Copy the data exactly from the line that contains "The Blender Python script for this scene continues." through the line that contains "TH, TF, TW = bvh(heap), bvh(floor), bvh(wall)", keeping both end lines and leaving out everything else.

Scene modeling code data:
╭──

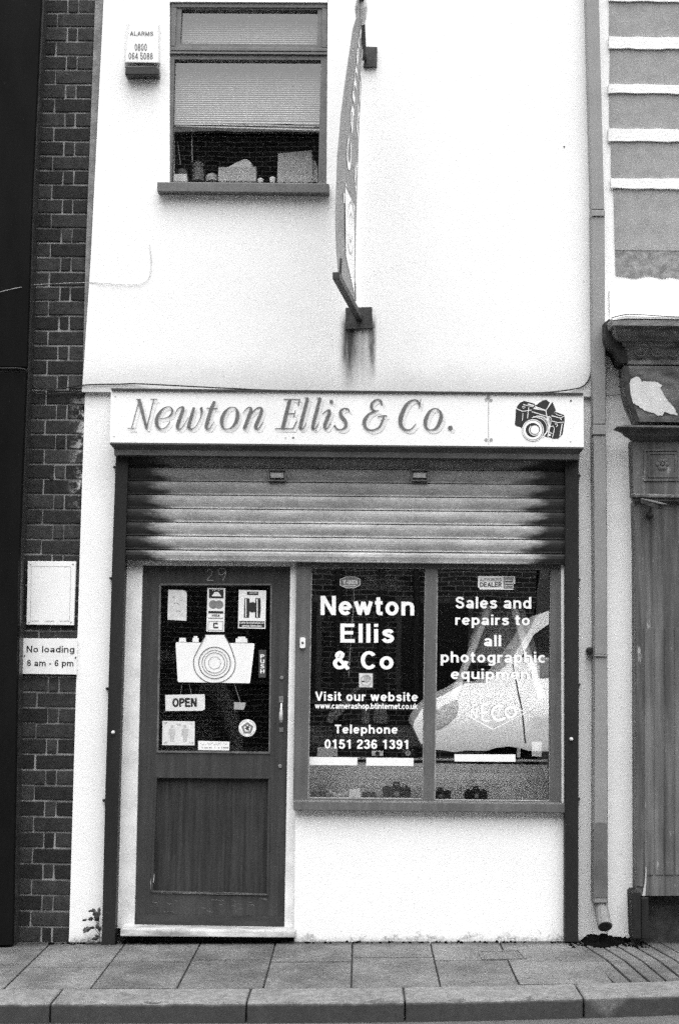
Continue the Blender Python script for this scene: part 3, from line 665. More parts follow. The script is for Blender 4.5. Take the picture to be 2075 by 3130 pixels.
# rooms behind the glass
def room(name, x0, x1, y0, y1, z0, z1, m):
    mb = MB(); v = [(x, y, z) for x in (x0, x1) for y in (y0, y1) for z in (z0, z1)]
    mb.add(v, [[0, 1, 3, 2], [4, 6, 7, 5], [0, 4, 5, 1], [2, 3, 7, 6], [1, 5, 7, 3]]); mb.add([v[0], v[4], v[6], v[2]], [[0, 1, 2, 3]])
    return build(name, mb, m, shop)
def openroom(name, x0, x1, y0, y1, z0, z1, m):
    mb = MB(); v = [(x, y, z) for x in (x0, x1) for y in (y0, y1) for z in (z0, z1)]
    mb.add(v, [[0, 1, 3, 2], [4, 6, 7, 5], [2, 3, 7, 6], [1, 5, 7, 3], [0, 2, 6, 4]]); return build(name, mb, m, shop)
openroom('shop_room', -1.25, 1.20, 0.2195, 4.0, 0.09, 2.62, DARKROOM)
openroom('upper_room', -1.2, 1.2, 0.2195, 3.5, W(700, 562, 0.22).z - 0.02, 5.7, ROOM)
bz = W(1100, 2330, 0.27).z
mb = MB(); x0d, x1d = W(915, 2300, 0.3).x, W(1712, 2300, 0.3).x; zbase = W(1100, 2452, 0.09).z
f = [(x0d - 0.05, 0.20, zbase), (x1d + 0.05, 0.20, zbase), (x1d + 0.05, 0.36, bz - 0.01), (x0d - 0.05, 0.36, bz - 0.01)]; mb.solid(f, [(p[0], p[1] + 0.02, p[2]) for p in f])
build('display_back_panel', mb, PINE, shop)
mb = MB(); mb.box(x0d - 0.05, x1d + 0.05, 0.0905, 0.25, zbase - 0.02, zbase); build('display_floor', mb, PINE, shop)
# shelf board with white price strips
zs = W(1100, 2318, 0.075).z
mb = MB(); mb.box(x0d, W(1690, 2330, 0.24).x, 0.075, 0.155, zs - 0.006, zs); build('display_shelf', mb, SHELFW, shop)
mb = MB(); zu = W(1100, 2222, 0.5).z; mb.box(x0d, W(1300, 2222, 0.5).x + 0.02, 0.56, 0.58, zu - 0.11, zu); build('upper_ledge', mb, M('ledge_board', 0.10, 0.25, 8), shop)
def strip(pts, label):
    mb = MB(); mb.prism(Q(ID, pts, 0.0395), 0.0395, 0.0402)
    single('price_strip', mb, PAPER, label, 'label strip', 'white strips along the display panes')
strip([KL(p) for p in ((192, 1828), (612, 1832), (610, 1902), (190, 1898))], 'blank white strip in the left pane, the one nearer the door')
strip([KL(p) for p in ((690, 1834), (1107, 1838), (1105, 1908), (690, 1905))], 'blank white strip in the left pane, the one nearer the mullion')
strip([KRb(p) for p in ((350, 447), (1014, 449), (1013, 529), (350, 525))], 'blank white strip in the right pane above the pine boards')

# ------------------------------------------------------------------ fascia sign
YS = -0.10
fs_ = thing('fascia_sign', W(1060, 1362, YS), 'long white shop name board with grey italic lettering and a camera drawing', 'sign')
mb = MB(); mb.px(ID, [(340, 1193), (1782, 1207), (1783, 1367), (337, 1353)], YS, -0.001); build('board', mb, BOARDW, fs_)
mb = MB(); mb.px(ID, [(341, 1186.5), (1782, 1200.5), (1782, 1206), (341, 1192.5)], YS - 0.012, -0.001); build('top_capping', mb, M('dark_capping', 0.04, 0.3, 20), fs_)
YT2 = YS - 0.0012
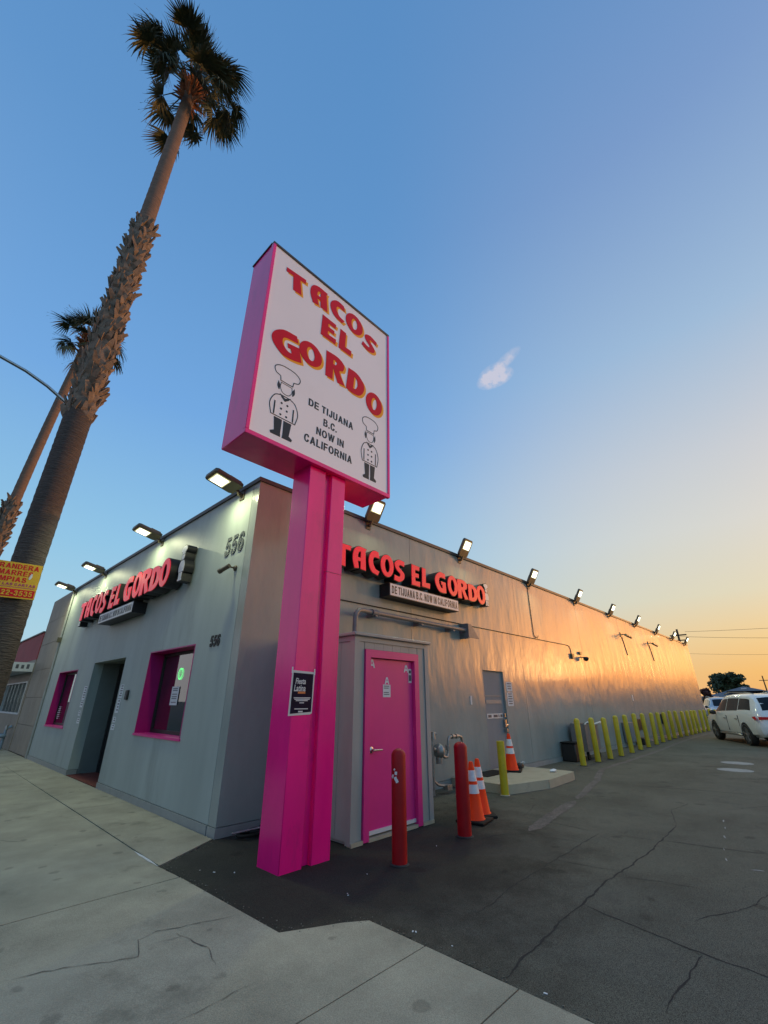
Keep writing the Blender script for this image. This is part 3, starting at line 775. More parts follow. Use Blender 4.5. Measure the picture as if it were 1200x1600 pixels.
# ------------------------------------------------------------------ the restaurant
YE = 16.95
bld = thing('restaurant_building', 'long low grey painted restaurant with magenta window reveals, lit by parapet floodlights', 'building', (XF, YS, 0))
def rect(x0, x1, y0, y1): return [(x0, y0), (x1, y0), (x1, y1), (x0, y1)]
def wall_front(y0, y1, hole=None, th=.20, z0=0., z1=HW):
    cs = [rect(-y1, -y0, z0, z1)]
    if hole: cs.append(list(reversed(rect(-hole[1], -hole[0], hole[2], hole[3]))))
    me = shape_mesh('wall_panel', cs, th)
    me.transform(Matrix.Translation((XF + th, 0, 0)) @ FF)
    return link('wall_panel', me, M['wall_front'], bld)
def wall_side(x0, x1, hole=None, th=.20, z0=0., z1=HW):
    if hole and hole[2] <= z0 + .001:
        cs = [[(x0, z0), (hole[0], z0), (hole[0], hole[3]), (hole[1], hole[3]), (hole[1], z0), (x1, z0), (x1, z1), (x0, z1)]]
    else:
        cs = [rect(x0, x1, z0, z1)]
        if hole: cs.append(list(reversed(rect(hole[0], hole[1], hole[2], hole[3]))))
    me = shape_mesh('wall_panel', cs, th)
    me.transform(Matrix.Translation((0, YS + th, 0)) @ FS)
    return link('wall_panel', me, M['wall'], bld)
J = .004
W1, W2, DR = (7.18, 9.09, .97, 2.345), (14.0, 15.95, .885, 2.255), (10.44, 12.65, 0, 2.335)
PL = .10
wall_front(YS + .204, 9.45 - J, W1, z0=PL)
wall_front(13.95 - .22 + J, YE, W2, z0=PL)
# middle panel has the doorway cut right down to the ground
me = shape_mesh('wall_panel', [[(-13.73, PL), (-DR[1], PL), (-DR[1], DR[3]), (-DR[0], DR[3]), (-DR[0], PL), (-9.45, PL), (-9.45, HW), (-13.73, HW)]], .2)
me.transform(Matrix.Translation((XF + .2, 0, 0)) @ FF)
link('wall_panel', me, M['wall_front'], bld)
sx = [XF, 6.88, 11.49, 16.05, 20.65, 25.25, 29.9, XE]
for a, c in zip(sx, sx[1:]):
    wall_side(a + (J if a > XF else .002), c - J, (9.45, 10.40, 0, 2.17) if a == 6.88 else None, z0=PL)
# footing strips, roof, far walls
for a, c in ((YS + .21, DR[0] - .002), (DR[1] + .002, YE)):
    b = MB(); b.box((XF - .014, a, -.02), (XF + .19, c, PL - .008)); link('footing', b, M['trim'], bld)
for a, c in ((XF - .01, 9.44), (10.41, XE)):
    b = MB(); b.box((a, YS - .02, -.02), (c, YS + .19, PL - .008)); link('footing', b, M['trim'], bld)
b = MB(); b.box((XF + .22, YS + .22, 4.3), (XE, YE, 4.45)); link('roof', b, M['coping'], bld)
b = MB(); b.box((XE + .002, YS, 0), (XE + .2, YE, HW)); b.box((XF + .2, YE + .002, 0), (XE + .2, YE + .2, HW)); link('rear_wall', b, M['wall'], bld)
# joint backing so nothing shines through the panel joints
for y in (9.45, 13.73):
    b = MB(); b.box((XF + .202, y - .06, 0), (XF + .23, y + .06, HW - .02)); link('joint_backing', b, M['joint'], bld)
for x in sx[1:-1]:
    b = MB(); b.box((x - .06, YS + .202, 0), (x + .06, YS + .23, HW - .02)); link('joint_backing', b, M['joint'], bld)
# metal coping along the parapet
b = MB(); b.box((XF - .03, YS - .03, HW + .002), (XF + .25, YE, HW + .07)); link('coping', b, M['coping'], bld)
b = MB(); b.box((XF + .252, YS - .03, HW + .002), (XE + .2, YS + .25, HW + .07)); link('coping', b, M['coping'], bld)
def window(w, depth):
    y0, y1, z0, z1 = w
    fr = MB()
    t = .022
    for lo, hi in (((XF - .004, y0 + .001, z0), (XF + depth, y0 + t, z1)), ((XF - .004, y1 - t, z0), (XF + depth, y1 - .001, z1)), ((XF - .004, y0 + t, z1 - t), (XF + depth, y1 - t, z1 - .001))):
        fr.box(lo, hi)
    win = link('window', fr, M['pink_dark'], bld)
    b = MB(); b.box((XF - .02, y0 - .02, z0 - .022), (XF + depth, y1 + .02, z0 + .012)); link('sill', b, M['pink_door'], win)
    b = MB(); xg = XF + depth - .03
    f = .055
    for lo, hi in (((xg - .02, y0 + t, z0 + .012), (xg + .03, y0 + t + f, z1 - t)), ((xg - .02, y1 - t - f, z0 + .012), (xg + .03, y1 - t, z1 - t)), ((xg - .02, y0 + t + f, z1 - t - f), (xg + .03, y1 - t - f, z1 - t)), ((xg - .02, y0 + t + f, z0 + .012), (xg + .03, y1 - t - f, z0 + .012 + f))):
        b.box(lo, hi)
    link('frame', b, M['black'], win)
    b = MB(); b.box((xg, y0 + t + f, z0 + f), (xg + .008, y1 - t - f, z1 - t - f)); link('pane', b, M['glass'], win)
    return win
window(W1, .30)
w2 = window(W2, .22)
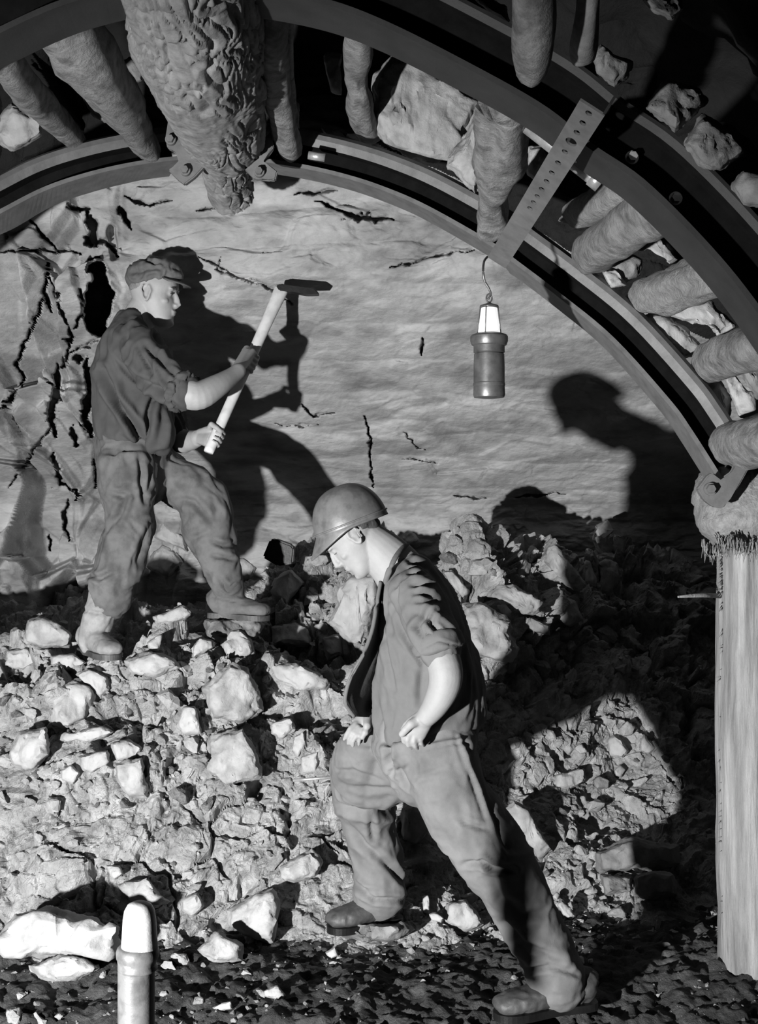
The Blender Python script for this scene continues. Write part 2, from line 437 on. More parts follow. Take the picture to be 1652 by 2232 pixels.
# roof rock above the lagging
na, ny = 160, 150
ang = np.linspace(-.35, math.pi + .1, na); gy = np.linspace(-.4, 4.9, ny)
AA, YY = np.meshgrid(ang, gy); A = AA.ravel(); Yv = YY.ravel()
V = np.stack([-.2 + 2.45 * np.cos(A), Yv, 1.35 + 2.15 * np.sin(A)], 1)
rr = 1 + .05 * worley(V * 2.2, 80)[2] + .03 * fbm(V * 4, 81, 3)
V[:, 0] = -.2 + (V[:, 0] + .2) * rr; V[:, 2] = 1.35 + (V[:, 2] - 1.35) * rr
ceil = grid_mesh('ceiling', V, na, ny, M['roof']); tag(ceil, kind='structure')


from mathutils.bvhtree import BVHTree
bpy.context.view_layer.update()
def bvh(o):
    me = o.data; n = len(me.vertices); v = np.empty(n * 3); me.vertices.foreach_get('co', v)
    f = np.empty(len(me.polygons) * 4, dtype=np.int32); me.polygons.foreach_get('vertices', f)
    return BVHTree.FromPolygons(v.reshape(-1, 3).tolist(), f.reshape(-1, 4).tolist())
TH, TF, TW = bvh(heap), bvh(floor), bvh(wall)


def drop(x, y):
    z = -9
    for t in (TH, TF):
        h = t.ray_cast(Vector((x, y, 4)), Vector((0, 0, -1)))
        if h[0] is not None: z = max(z, h[0].z)
    return z


def ground(px, py):
    o = Vector((0, 0, CAMZ)); d = (P(px, py, 5) - o).normalized(); ys = [h[0].y for h in (TH.ray_cast(o, d), TF.ray_cast(o, d), TW.ray_cast(o, d)) if h[0] is not None]
    return min(ys) if ys else 6.0



# ------------------------------------------------------------------ rocks
def rough(me, amp, fr, seed):
    v, n = vcoords(me)
    setv(me, v + n * (worley(v * fr + seed, seed)[2] * amp + fbm(v * fr * 2.2, seed + 3, 3) * amp * .55)[:, None])


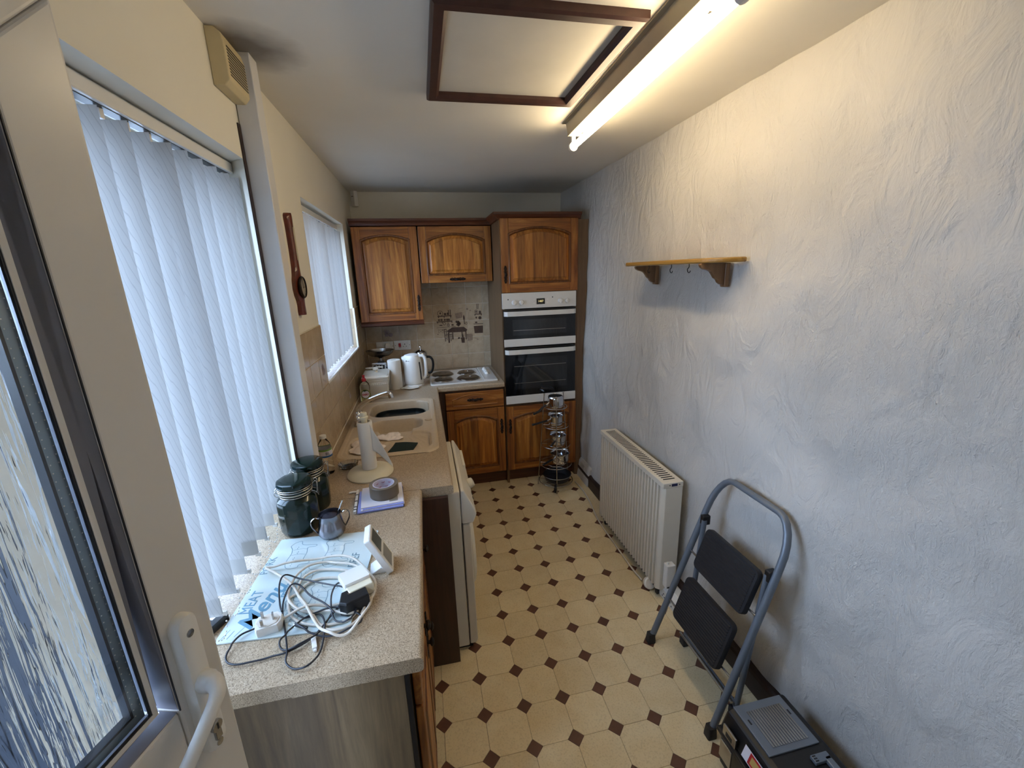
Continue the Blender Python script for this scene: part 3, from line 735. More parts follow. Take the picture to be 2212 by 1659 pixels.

╰──

> Written solution:
The Blender Python script for this scene continues. Write part 2, from line 437 on. More parts follow. Take the picture to be 1652 by 2232 pixels.
# roof rock above the lagging
na, ny = 160, 150
ang = np.linspace(-.35, math.pi + .1, na); gy = np.linspace(-.4, 4.9, ny)
AA, YY = np.meshgrid(ang, gy); A = AA.ravel(); Yv = YY.ravel()
V = np.stack([-.2 + 2.45 * np.cos(A), Yv, 1.35 + 2.15 * np.sin(A)], 1)
rr = 1 + .05 * worley(V * 2.2, 80)[2] + .03 * fbm(V * 4, 81, 3)
V[:, 0] = -.2 + (V[:, 0] + .2) * rr; V[:, 2] = 1.35 + (V[:, 2] - 1.35) * rr
ceil = grid_mesh('ceiling', V, na, ny, M['roof']); tag(ceil, kind='structure')


from mathutils.bvhtree import BVHTree
bpy.context.view_layer.update()
def bvh(o):
    me = o.data; n = len(me.vertices); v = np.empty(n * 3); me.vertices.foreach_get('co', v)
    f = np.empty(len(me.polygons) * 4, dtype=np.int32); me.polygons.foreach_get('vertices', f)
    return BVHTree.FromPolygons(v.reshape(-1, 3).tolist(), f.reshape(-1, 4).tolist())
TH, TF, TW = bvh(heap), bvh(floor), bvh(wall)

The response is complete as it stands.